Actually, driving through this neighborhood (West Vista de Chino and surrounding), we saw a ton of super-amzing mid-century modern homes. We saw Elvis's Honeymoon House (actually a bit ugly) and tried to find The House of the Future, but our map proved to be flawed or very hard to follow in this particular instance.

In all, very much worth the $5 map!

Next up: Joshua Tree National Park


Palm Springs!

Matt and I got married and are back from our week-long honeymoon in Palm Springs, California. First of all, the wedding was absolutely wonderful. I had planned and planned and planned for this day, and it was every bit as beautiful and perfect as I had imagined.

We spent five full days in lovely Palm Springs. The whether was very nice--warm and sunny, being in the desert and all. We had a full list of things we wanted to do and see while there, and took lots and lots of pictures. At the top of my list was the Moorten Botanical Garden.

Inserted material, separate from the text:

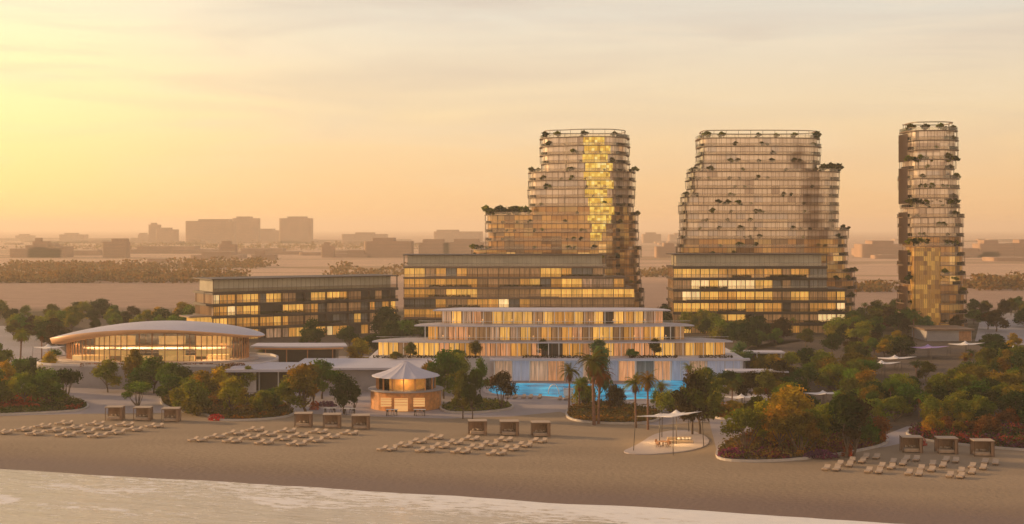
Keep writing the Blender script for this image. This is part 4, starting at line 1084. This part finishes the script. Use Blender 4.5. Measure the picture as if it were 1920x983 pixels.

A very short walk from our hotel, the garden is owned by the Moorten family and they have been running it for over 72 years!

I had looked them up online as we were planning this trip, and wasn't too sure what to expect when we got there. Let me tell you, it was amazing! I was kind of thinking the "garden" consisted of a covered greenhouse with a collection of overgrown cacti (from what I've seen in photos online, and reviews I've read). But it is actually a beautiful outdoor "Desertland" with paths and signs of countless verities of gorgeous cacti and succulent specimens from around the world, as well as many desert trees, other plants, and all sorts of other neat stuff. Well, here, see for yourself:

This cacti has a dense coat of beautiful white spines.

From this photo, you can see the abundance of plants in the garden.

There were a lot of these tall, skinny cacti spread around the garden. These are nestled into some interestingly textured wood, others were growing out of a covering of volcanic rock (see below). So beautiful!

In all honesty, I was too busy "ooh-ing" and "ahh-ing" over the plants to take note of the names of many of them. But I'm pretty sure this is a very large Beavertail cactus Matt is posing next to.

Above is an Occotillo. It looks like a bunch of dead spiny sticks stuck in the ground, but it is actually alive and grows tiny leaves and flowers. I love the variation in color.

I was facinated by these barrell cacti. It's neat how they form clumps and kind of pile on top of each other.
(above) A huge agave

Outside the "World's First" Cactarium:

Like a kid in a candy store. "Wow," I kept saying.

(Above and Below) these were two of the most beautiful cacti I've ever seen!!

From this shot (I apologize for all the photos of me in them, but Matt insisted on taking a lot) you can see just how many different varities are in the Cactarium (the greenhouse at the back of the garden.)

Above is an interesting form of Crassula Gollum. A very gnarly, woody stem. Below is a large, rare Cotyledon that I actually bought a small specimen of in the "gift shop" of the garden. Lucky me!!

I like this unusual succulent (aloe??)

The owners of the garden have a very good eye for neat stuff to decorate with. Below is an actual dinosaur foot print discovered in Arizona. They also had large fossils of sea shells, beautiful big chunks of white gypsum that looked like ice, volcanic rocks, ancient petrified tree trunks, even a huge chair carved out of an enormous tree trunk.

One of the few cacti blooms we saw.

There was even a corral of tortoises! We were there just in time for breakfast!

A really neat Asian-inspired section of the garden--Buddha is perched atop a mini-staircase underneath an amazing white-barked tree.

If you ever have a chance to visit this place--do it!! It is heaven for any cacti and succulent lover. At just $3 to get in, you can't go wrong. They also have a large area of plants for sale, as well as some other fun stuff. This was easily my favorite thing we did this trip.